#### Task details
Leaving the pictures aside, transcribe every line below exactly.

#### Data shown

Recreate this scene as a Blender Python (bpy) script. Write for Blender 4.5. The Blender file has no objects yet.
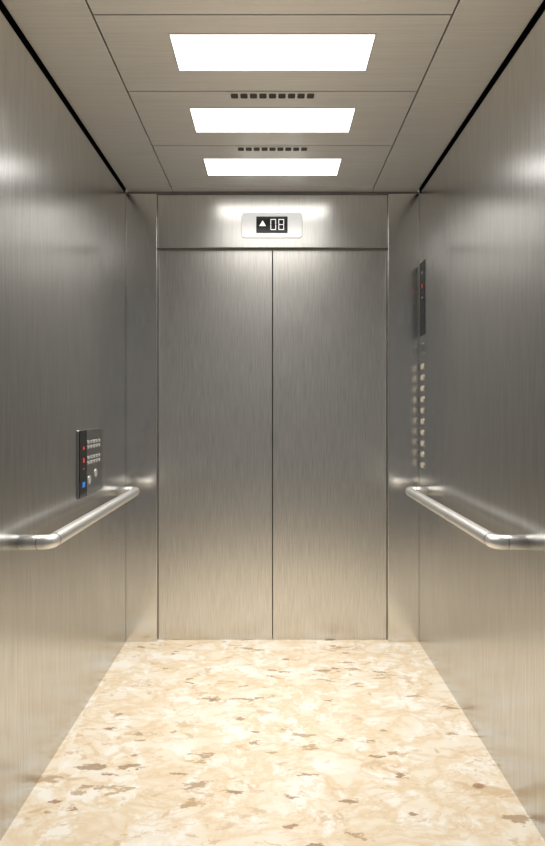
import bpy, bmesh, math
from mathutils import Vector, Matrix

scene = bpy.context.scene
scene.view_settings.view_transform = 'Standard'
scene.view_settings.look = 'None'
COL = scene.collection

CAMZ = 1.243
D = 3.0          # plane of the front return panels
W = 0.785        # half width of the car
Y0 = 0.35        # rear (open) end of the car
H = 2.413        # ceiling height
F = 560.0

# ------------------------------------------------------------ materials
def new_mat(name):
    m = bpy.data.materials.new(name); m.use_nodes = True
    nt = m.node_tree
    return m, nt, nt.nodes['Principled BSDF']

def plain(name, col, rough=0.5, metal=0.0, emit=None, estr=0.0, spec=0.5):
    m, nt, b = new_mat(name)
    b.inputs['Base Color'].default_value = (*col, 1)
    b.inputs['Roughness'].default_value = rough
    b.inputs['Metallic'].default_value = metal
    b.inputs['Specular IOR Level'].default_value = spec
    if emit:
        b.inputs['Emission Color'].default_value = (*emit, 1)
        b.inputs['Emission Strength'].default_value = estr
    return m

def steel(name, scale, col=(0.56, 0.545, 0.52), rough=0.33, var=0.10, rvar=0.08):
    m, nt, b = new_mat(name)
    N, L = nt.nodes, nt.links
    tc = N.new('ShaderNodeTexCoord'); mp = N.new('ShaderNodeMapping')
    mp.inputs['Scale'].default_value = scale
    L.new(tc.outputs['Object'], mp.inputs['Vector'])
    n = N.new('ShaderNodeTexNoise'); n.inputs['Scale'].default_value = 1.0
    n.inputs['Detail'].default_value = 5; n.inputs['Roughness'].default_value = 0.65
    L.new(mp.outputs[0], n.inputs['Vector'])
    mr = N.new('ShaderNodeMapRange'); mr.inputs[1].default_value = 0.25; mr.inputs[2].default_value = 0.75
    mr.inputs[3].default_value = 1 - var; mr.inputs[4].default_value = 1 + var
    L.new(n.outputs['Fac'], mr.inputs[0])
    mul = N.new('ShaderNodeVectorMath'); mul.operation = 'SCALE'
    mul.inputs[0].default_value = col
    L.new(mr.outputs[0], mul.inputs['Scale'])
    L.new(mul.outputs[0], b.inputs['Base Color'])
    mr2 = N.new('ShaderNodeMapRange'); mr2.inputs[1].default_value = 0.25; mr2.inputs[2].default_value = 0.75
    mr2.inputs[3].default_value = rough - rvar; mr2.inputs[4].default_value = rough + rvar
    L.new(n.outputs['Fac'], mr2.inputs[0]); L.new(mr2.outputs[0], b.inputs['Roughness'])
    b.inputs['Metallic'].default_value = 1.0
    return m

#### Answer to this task
Recreate this scene as a Blender Python (bpy) script. Write for Blender 4.5. The Blender file has no objects yet.
import bpy, bmesh, math
from mathutils import Vector, Matrix

scene = bpy.context.scene
scene.view_settings.view_transform = 'Standard'
scene.view_settings.look = 'None'
COL = scene.collection

CAMZ = 1.243
D = 3.0          # plane of the front return panels
W = 0.785        # half width of the car
Y0 = 0.35        # rear (open) end of the car
H = 2.413        # ceiling height
F = 560.0

# ------------------------------------------------------------ materials
def new_mat(name):
    m = bpy.data.materials.new(name); m.use_nodes = True
    nt = m.node_tree
    return m, nt, nt.nodes['Principled BSDF']

def plain(name, col, rough=0.5, metal=0.0, emit=None, estr=0.0, spec=0.5):
    m, nt, b = new_mat(name)
    b.inputs['Base Color'].default_value = (*col, 1)
    b.inputs['Roughness'].default_value = rough
    b.inputs['Metallic'].default_value = metal
    b.inputs['Specular IOR Level'].default_value = spec
    if emit:
        b.inputs['Emission Color'].default_value = (*emit, 1)
        b.inputs['Emission Strength'].default_value = estr
    return m

def steel(name, scale, col=(0.56, 0.545, 0.52), rough=0.33, var=0.10, rvar=0.08):
    m, nt, b = new_mat(name)
    N, L = nt.nodes, nt.links
    tc = N.new('ShaderNodeTexCoord'); mp = N.new('ShaderNodeMapping')
    mp.inputs['Scale'].default_value = scale
    L.new(tc.outputs['Object'], mp.inputs['Vector'])
    n = N.new('ShaderNodeTexNoise'); n.inputs['Scale'].default_value = 1.0
    n.inputs['Detail'].default_value = 5; n.inputs['Roughness'].default_value = 0.65
    L.new(mp.outputs[0], n.inputs['Vector'])
    mr = N.new('ShaderNodeMapRange'); mr.inputs[1].default_value = 0.25; mr.inputs[2].default_value = 0.75
    mr.inputs[3].default_value = 1 - var; mr.inputs[4].default_value = 1 + var
    L.new(n.outputs['Fac'], mr.inputs[0])
    mul = N.new('ShaderNodeVectorMath'); mul.operation = 'SCALE'
    mul.inputs[0].default_value = col
    L.new(mr.outputs[0], mul.inputs['Scale'])
    L.new(mul.outputs[0], b.inputs['Base Color'])
    mr2 = N.new('ShaderNodeMapRange'); mr2.inputs[1].default_value = 0.25; mr2.inputs[2].default_value = 0.75
    mr2.inputs[3].default_value = rough - rvar; mr2.inputs[4].default_value = rough + rvar
    L.new(n.outputs['Fac'], mr2.inputs[0]); L.new(mr2.outputs[0], b.inputs['Roughness'])
    b.inputs['Metallic'].default_value = 1.0
    return m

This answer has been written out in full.